The program, operated by 2-year-old not-for-profit Girls Who Code, is still in its infancy, and Goldman Sachs Group Inc. is one of only a handful of corporate partners. Twitter Inc., Intel Corp., and eBay Inc. are among the others. The goal of the program is to initiate female high school students into the discipline of information technology and pique their interest in the types of IT careers available to them. But while the program may make a dent with young women, the problem of recruiting more young U.S. citizens into IT careers will require greater societal changes than a single non-profit can accomplish. Such as, for instance, a wider acceptance of computer science credits towards a high school diploma.
Certainly the program was effective where the 20 young graduates of the Goldman Sachs program were concerned. Ms. Muhammad, who attends the Benjamin Banneker Academy, a public high school in Brooklyn, N.Y., said she discovered that she could use information technology to address issues that she’s passionate about, such as mental health. Computer science, she said, is about “what you’re capable of doing, and applying it to your life.”
Still,  there is a paucity of females coming into the IT workforce.
According to Kristin Titus, the executive director of Girls Who Code, only 0.3% of female high school students express an interest in computer science. Only 4,000 U.S. girls took advanced placement computer science classes in high school, she said. Yelena Denisenko, another graduate of Girls Who Code, says that until she was approached about GWC by her guidance counselor, IT “was something that nobody came forward with for me.”
And the problem seems to be only growing. Jane Chwick, who spent 30 years at Goldman Sachs, most recently as co-chief operating officer of its technology division and sponsor of the firm’s Women in Technology Diversity Network, says that despite its best efforts only approximately 20% of the company’s IT staff are women, compared with over 30% when she began her career. “I didn’t think [female representation in IT] was a problem, and I was wrong,” she said during an interview at Goldman Sachs headquarters.
She says IT suffers from poor PR – few women realize how well jobs in IT pay, or how flexible work conditions can be. As a result, she says, “women are absolutely not represented in the workforce of the future.”
The problem is not limited to girls, says Ms. Chwick. Even among boys, “only the geeks are going into computer science” in college. She asserts that too few U.S. kids are studying computer science to fill critical IT jobs of the future.

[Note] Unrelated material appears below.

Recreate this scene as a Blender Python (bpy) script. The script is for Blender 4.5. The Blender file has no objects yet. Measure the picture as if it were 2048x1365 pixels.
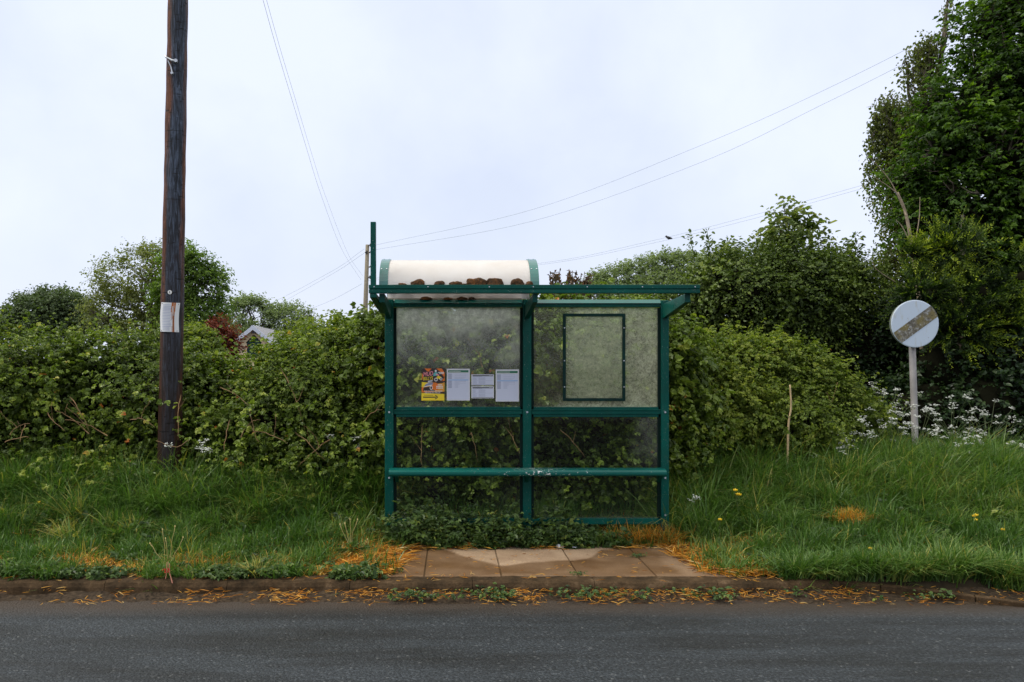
import bpy, bmesh, math, random
import numpy as np
from mathutils import Vector, Matrix

rng = np.random.default_rng(11)
random.seed(11)
S = bpy.context.scene
COL = S.collection
PI = math.pi

# ------------------------------------------------------------------ camera model used only to convert measurements
F, CX, CY, CZ = 1593.0, 905.0, 735.0, 1.71


def at(px, py, d):
    return np.array([(px - CX) * d / F, d, CZ + (CY - py) * d / F])


# ------------------------------------------------------------------ tagging and object helpers
def tag(o, label=None, cat=None, group=None, kind=None):
    if label:
        o['label'] = label
    if cat:
        o['category'] = cat
    if group:
        o['group'] = group
    if kind:
        o['kind'] = kind
    return o


def empty(name, loc, label, cat, group=None):
    o = bpy.data.objects.new(name, None)
    o.empty_display_size = 0.2
    COL.objects.link(o)
    o.location = [float(v) for v in loc]
    return tag(o, label, cat, group)


def rootloc(o):
    while o.parent:
        o = o.parent
    return np.array(o.location)


class Geo:
    """collects vertices and faces, builds one mesh object"""

    def __init__(s):
        s.V, s.F, s.M, s.A, s.n = [], [], [], [], 0

    def add(s, V, F, mat=0, var=0.5):
        V = np.asarray(V, dtype=np.float64).reshape(-1, 3)
        F = np.asarray(F, dtype=np.int64)
        if len(F) == 0:
            return s
        s.V.append(V)
        s.F.append(F + s.n)
        s.M.append(np.broadcast_to(np.asarray(mat, dtype=np.int32), (len(F),)))
        s.A.append(np.broadcast_to(np.asarray(var, dtype=np.float32), (len(F),)))
        s.n += len(V)
        return s

    def addbm(s, bm, mat=0, var=0.5):
        bm.verts.index_update()
        V = np.array([v.co[:] for v in bm.verts])
        byk = {}
        for f in bm.faces:
            byk.setdefault(len(f.verts), []).append([v.index for v in f.verts])
        base = s.n
        first = True
        for k, fs in byk.items():
            if first:
                s.add(V, fs, mat, var)
                first = False
            else:
                s.F.append(np.array(fs, dtype=np.int64) + base)
                s.M.append(np.full(len(fs), mat, dtype=np.int32))
                s.A.append(np.full(len(fs), var, dtype=np.float32))
        bm.free()
        return s

    def box(s, lo, hi, mat=0, bev=0.004, var=0.5, taper=None):
        bm = bmesh.new()
        bmesh.ops.create_cube(bm, size=1)
        lo, hi = np.array(lo, float), np.array(hi, float)
        for v in bm.verts:
            v.co = Vector(((lo + hi) / 2 + np.array(v.co) * (hi - lo)).tolist())
        if bev:
            bmesh.ops.bevel(bm, geom=bm.edges[:], offset=bev, segments=2, affect='EDGES', profile=0.6)
        return s.addbm(bm, mat, var)

    def poly8(s, pts, mat=0, bev=0.0, var=0.5):
        """hexahedron from 8 points: 4 of one end, 4 of the other"""
        bm = bmesh.new()
        vs = [bm.verts.new([float(c) for c in p]) for p in pts]
        for f in ((3, 2, 1, 0), (4, 5, 6, 7), (0, 1, 5, 4), (1, 2, 6, 5), (2, 3, 7, 6), (3, 0, 4, 7)):
            bm.faces.new([vs[i] for i in f])
        bmesh.ops.recalc_face_normals(bm, faces=bm.faces[:])
        if bev:
            bmesh.ops.bevel(bm, geom=bm.edges[:], offset=bev, segments=2, affect='EDGES', profile=0.6)
        return s.addbm(bm, mat, var)

    def tube(s, pts, rad, sides=6, mat=0, var=0.5, cap=True):
        P = np.asarray(pts, float)
        k = len(P)
        R = np.broadcast_to(np.asarray(rad, float), (k,))
        T = np.gradient(P, axis=0)
        T /= np.linalg.norm(T, axis=1, keepdims=True) + 1e-9
        ref = np.array([0, 0, 1.0]) if abs(T[:, 2]).mean() < 0.8 else np.array([1.0, 0, 0])
        A = np.cross(T, ref)
        A /= np.linalg.norm(A, axis=1, keepdims=True) + 1e-9
        B = np.cross(T, A)
        ang = np.linspace(0, 2 * PI, sides, endpoint=False)
        V = P[:, None] + R[:, None, None] * (np.cos(ang)[None, :, None] * A[:, None] + np.sin(ang)[None, :, None] * B[:, None])
        i = np.arange(k - 1)[:, None] * sides
        j = np.arange(sides)[None]
        jn = (j + 1) % sides
        Fq = np.stack([i + j, i + jn, i + sides + jn, i + sides + j], -1).reshape(-1, 4)
        base = s.n
        s.add(V.reshape(-1, 3), Fq, mat, var)
        if cap:
            for off in (0, (k - 1) * sides):
                s.F.append(np.arange(sides)[None] + off + base)
                s.M.append(np.full(1, mat, dtype=np.int32))
                s.A.append(np.full(1, var, dtype=np.float32))
        return s

    def rect(s, x0, z0, x1, z1, y, mat=0, var=0.5):
        return s.add([(x0, y, z0), (x1, y, z0), (x1, y, z1), (x0, y, z1)], [(0, 1, 2, 3)], mat, var)

    def build(s, name, mats, parent=None, smooth=False):
        V = np.concatenate(s.V)
        if parent is not None:
            V = V - rootloc(parent)
        counts = np.concatenate([np.full(len(f), f.shape[1], dtype=np.int32) for f in s.F])
        loops = np.concatenate([f.ravel() for f in s.F]).astype(np.int32)
        me = bpy.data.meshes.new(name)
        me.vertices.add(len(V))
        me.vertices.foreach_set('co', V.astype(np.float32).ravel())
        me.loops.add(len(loops))
        me.loops.foreach_set('vertex_index', loops)
        me.polygons.add(len(counts))
        starts = np.concatenate([[0], np.cumsum(counts)[:-1]]).astype(np.int32)
        me.polygons.foreach_set('loop_start', starts)
        me.polygons.foreach_set('loop_total', counts)
        me.polygons.foreach_set('material_index', np.concatenate(s.M).astype(np.int32))
        me.polygons.foreach_set('use_smooth', np.full(len(counts), smooth, dtype=bool))
        at_ = me.attributes.new('var', 'FLOAT', 'FACE')
        at_.data.foreach_set('value', np.concatenate(s.A).astype(np.float32))
        for m in (mats if isinstance(mats, (list, tuple)) else [mats]):
            me.materials.append(m)
        me.update()
        me.validate()
        o = bpy.data.objects.new(name, me)
        COL.objects.link(o)
        if parent is not None:
            o.parent = parent
        return o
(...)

One reason is that computer science programs are still the red-headed stepchild of high school curricula. According to Ms. Titus, most high schools don’t offer computer science courses, and less than 10% of vaunted STEM (science, technology, engineering and math) funding actually “relates to technology.”
“Not only is there no requirement for computer science class to graduate, only 10 states allow computer science classes to count as credits towards a degree,” said Ms. Titus. And that tenth state – the State of Washington – made the change to its high school degree criteria only this year.
“It’s 2013 and we still haven’t figured this out,” said Ms. Chwick.